When I recently asked my daughter about returning to school the next day - if she was afraid, she said that while she clearly remembered the event, she did not remember being afraid. And then she told me why: she remembered the different strategies we gave her, she felt able to execute them, and she remembered that the other girl had been strongly reprimanded by the authorities at the school once they intervened. I think there was one other thing that helped her, even though she didn't mention it. She naturally and easily trusted God, with a child's faith, to work things out and somehow take care of her. 

If I hadn't sent her back to school that next day, she would have missed that opportunity.

Did He stop other bad things from happening to our children while they attended that school? While they lived in Niger? Once they returned to the States? After we moved them yet again, to Canada? 

No. In this life, stuff will happen. 

We won't understand why. 

We will feel powerless. 

We will be angry and overwhelmed by emotions we don't want to experience.
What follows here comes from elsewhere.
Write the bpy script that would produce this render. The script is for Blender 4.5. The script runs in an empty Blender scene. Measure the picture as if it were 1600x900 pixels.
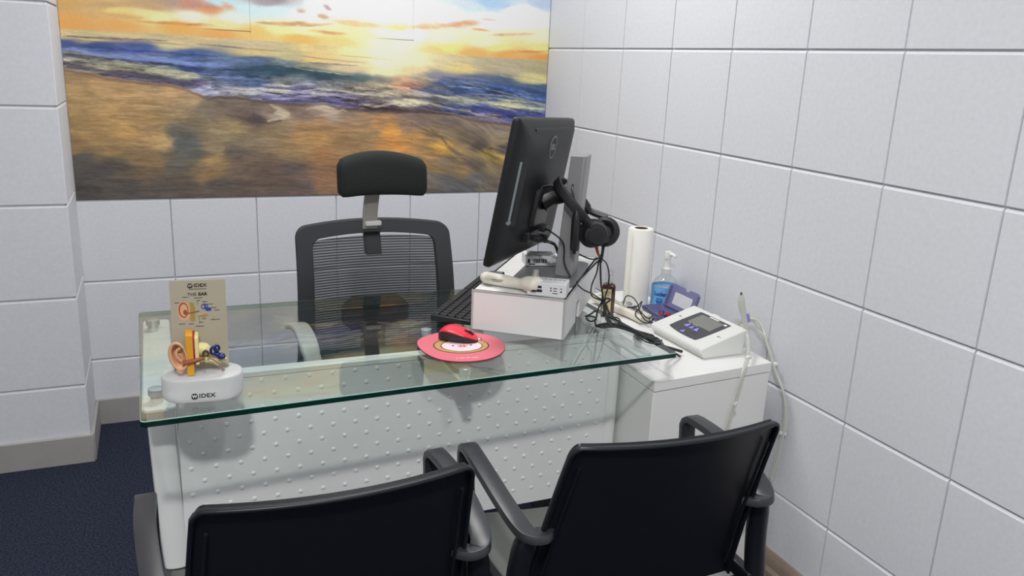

It is what I, as a parent, do with "all of that" - that counts. 

It is what I model for my child that matters. 

Do I use each difficult situation unjust circumstance as an opportunity to let Christ increase while I decrease as the protector, provider and preserver of my kid's well-being?


And today? 

Well, we recently saw that childlike faith and trust demonstrated again, in the midst of events that had her far-away-parents more than just a little worried. We saw her big brother step up to the plate and help look out for her - a skill he'd practiced at least once before, all those years ago. God allowed frustration after frustration in this particular situation, but He also brought His arms, His hands - in the form of His people - to lend a physical hand and care for her. So even while I'd chewed my nails down to the quick... 

God gifted me another opportunity practice trusting Him with some of the ones I count most precious of all.

May I never forget to thank Him for those moments.